Even on a 'normal' cave dive how would you plan or cope with a lost line serch at say 80m where deco is racking up at a masive rate. |
Mark
You know better than to say "DIR is all about caves". DIR works for all kinds of diving blah, blah, blah!
For a regular cave dive, you will "know" the depth, because it is fixed, so the dive plan is based on time only. The dive is called on gas, time or comfort level etc. I have a set of tables and I select the appropriate table for the depth we are diving. So, lets imagine we dive a cave to a max depth of 30m, we might have a 20m table and a 30m table. We will agree in advance when to call the dive (on terms of gas or time). So when we get to our first deco stop we look at our tables and run a schedule based on depth and time. If our average depth was 20m we would run the 20m table. It's quite often difficult to do set stops like in the ocean because of the profile of the cave so we agree what we will do in advance.

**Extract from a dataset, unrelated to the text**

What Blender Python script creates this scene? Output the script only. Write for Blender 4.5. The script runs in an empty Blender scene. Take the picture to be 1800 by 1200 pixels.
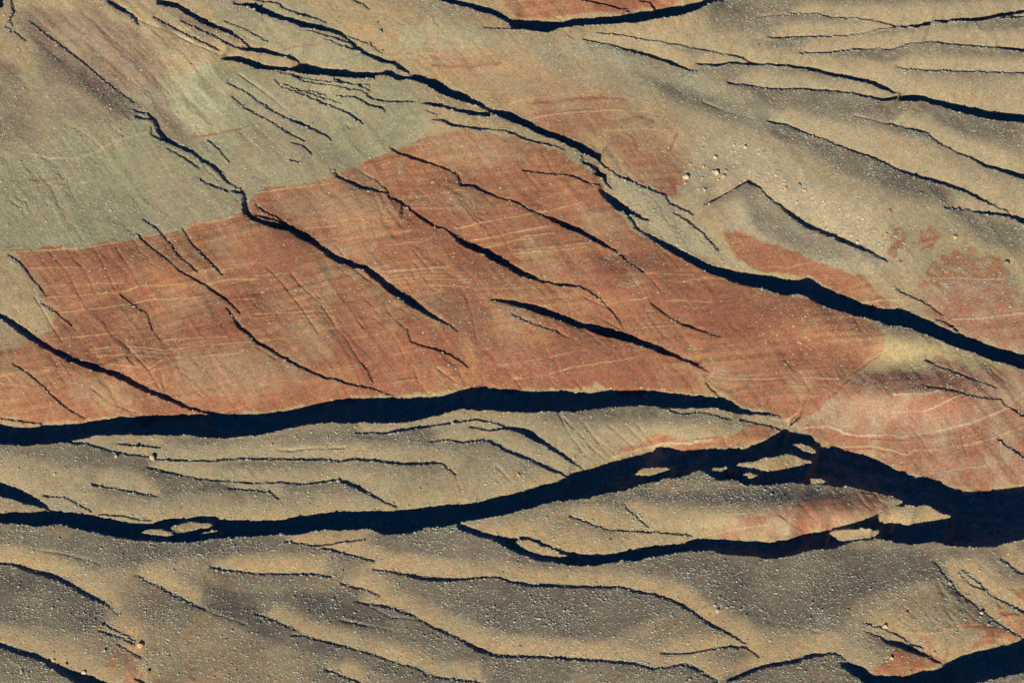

The cave profile dictates where the deco is done.
You can communicate what schedule to run with simple hand signals (i.e. a 60 min schedule or a 70 min schedule).
Pushing "an extra 1000m into a cave" is a bit ambitious!
As far as the lost line scenario goes.....If you are lost, off the line (probably in zero vis) at 80m and you've lost your team too, deco is the least of your worries!
Hope this helps. Happy to discuss more but I don't have any experience of cave exploration. I can only imagine how the deco is planned for this sort of dive.